Exercise: No images are to be carried over; print all other material exactly as it stands.

##############################

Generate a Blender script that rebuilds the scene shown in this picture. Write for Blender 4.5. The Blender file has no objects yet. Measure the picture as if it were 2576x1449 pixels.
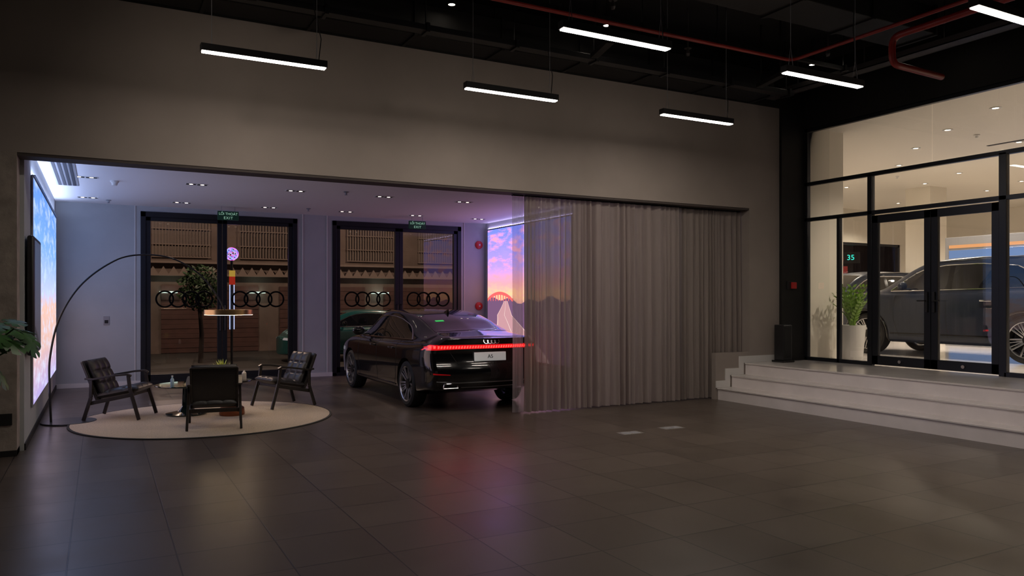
import bpy, bmesh, math, random
from mathutils import Vector, Matrix
from mathutils.bvhtree import BVHTree
random.seed(3)
S=bpy.context.scene
COL=S.collection
R=math.radians
# ------------------------------------------------------------ materials
def nt(name):
    m=bpy.data.materials.new(name); m.use_nodes=True
    n=m.node_tree.nodes; n.clear()
    o=n.new('ShaderNodeOutputMaterial')
    return m,n,m.node_tree.links,o
def mat(name,col,rough=.5,metal=0,emit=None,es=0,coat=0,noise=0,nscale=4,bump=0,bscale=60,spec=.5):
    m,n,l,o=nt(name)
    b=n.new('ShaderNodeBsdfPrincipled')
    b.inputs['Base Color'].default_value=(*col,1); b.inputs['Roughness'].default_value=rough
    b.inputs['Metallic'].default_value=metal; b.inputs['Coat Weight'].default_value=coat
    b.inputs['Coat Roughness'].default_value=.03
    b.inputs['Specular IOR Level'].default_value=spec
    if emit: b.inputs['Emission Color'].default_value=(*emit,1); b.inputs['Emission Strength'].default_value=es
    tc=n.new('ShaderNodeTexCoord')
    if noise:
        t=n.new('ShaderNodeTexNoise'); t.inputs['Scale'].default_value=nscale; t.inputs['Detail'].default_value=5
        l.new(tc.outputs['Object'],t.inputs['Vector'])
        r=n.new('ShaderNodeValToRGB')
        r.color_ramp.elements[0].position=.3; r.color_ramp.elements[1].position=.7
        r.color_ramp.elements[0].color=(*[c*(1-noise) for c in col],1)
        r.color_ramp.elements[1].color=(*[min(1,c*(1+noise)) for c in col],1)
        l.new(t.outputs['Fac'],r.inputs[0]); l.new(r.outputs[0],b.inputs['Base Color'])
    if bump:
        t2=n.new('ShaderNodeTexNoise'); t2.inputs['Scale'].default_value=bscale
        l.new(tc.outputs['Object'],t2.inputs['Vector'])
        bp=n.new('ShaderNodeBump'); bp.inputs['Strength'].default_value=bump; bp.inputs['Distance'].default_value=.01
        l.new(t2.outputs['Fac'],bp.inputs['Height']); l.new(bp.outputs[0],b.inputs['Normal'])
    l.new(b.outputs[0],o.inputs[0])
    return m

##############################

Answer for this exercise:
Generate a Blender script that rebuilds the scene shown in this picture. Write for Blender 4.5. The Blender file has no objects yet. Measure the picture as if it were 2576x1449 pixels.
import bpy, bmesh, math, random
from mathutils import Vector, Matrix
from mathutils.bvhtree import BVHTree
random.seed(3)
S=bpy.context.scene
COL=S.collection
R=math.radians
# ------------------------------------------------------------ materials
def nt(name):
    m=bpy.data.materials.new(name); m.use_nodes=True
    n=m.node_tree.nodes; n.clear()
    o=n.new('ShaderNodeOutputMaterial')
    return m,n,m.node_tree.links,o
def mat(name,col,rough=.5,metal=0,emit=None,es=0,coat=0,noise=0,nscale=4,bump=0,bscale=60,spec=.5):
    m,n,l,o=nt(name)
    b=n.new('ShaderNodeBsdfPrincipled')
    b.inputs['Base Color'].default_value=(*col,1); b.inputs['Roughness'].default_value=rough
    b.inputs['Metallic'].default_value=metal; b.inputs['Coat Weight'].default_value=coat
    b.inputs['Coat Roughness'].default_value=.03
    b.inputs['Specular IOR Level'].default_value=spec
    if emit: b.inputs['Emission Color'].default_value=(*emit,1); b.inputs['Emission Strength'].default_value=es
    tc=n.new('ShaderNodeTexCoord')
    if noise:
        t=n.new('ShaderNodeTexNoise'); t.inputs['Scale'].default_value=nscale; t.inputs['Detail'].default_value=5
        l.new(tc.outputs['Object'],t.inputs['Vector'])
        r=n.new('ShaderNodeValToRGB')
        r.color_ramp.elements[0].position=.3; r.color_ramp.elements[1].position=.7
        r.color_ramp.elements[0].color=(*[c*(1-noise) for c in col],1)
        r.color_ramp.elements[1].color=(*[min(1,c*(1+noise)) for c in col],1)
        l.new(t.outputs['Fac'],r.inputs[0]); l.new(r.outputs[0],b.inputs['Base Color'])
    if bump:
        t2=n.new('ShaderNodeTexNoise'); t2.inputs['Scale'].default_value=bscale
        l.new(tc.outputs['Object'],t2.inputs['Vector'])
        bp=n.new('ShaderNodeBump'); bp.inputs['Strength'].default_value=bump; bp.inputs['Distance'].default_value=.01
        l.new(t2.outputs['Fac'],bp.inputs['Height']); l.new(bp.outputs[0],b.inputs['Normal'])
    l.new(b.outputs[0],o.inputs[0])
    return m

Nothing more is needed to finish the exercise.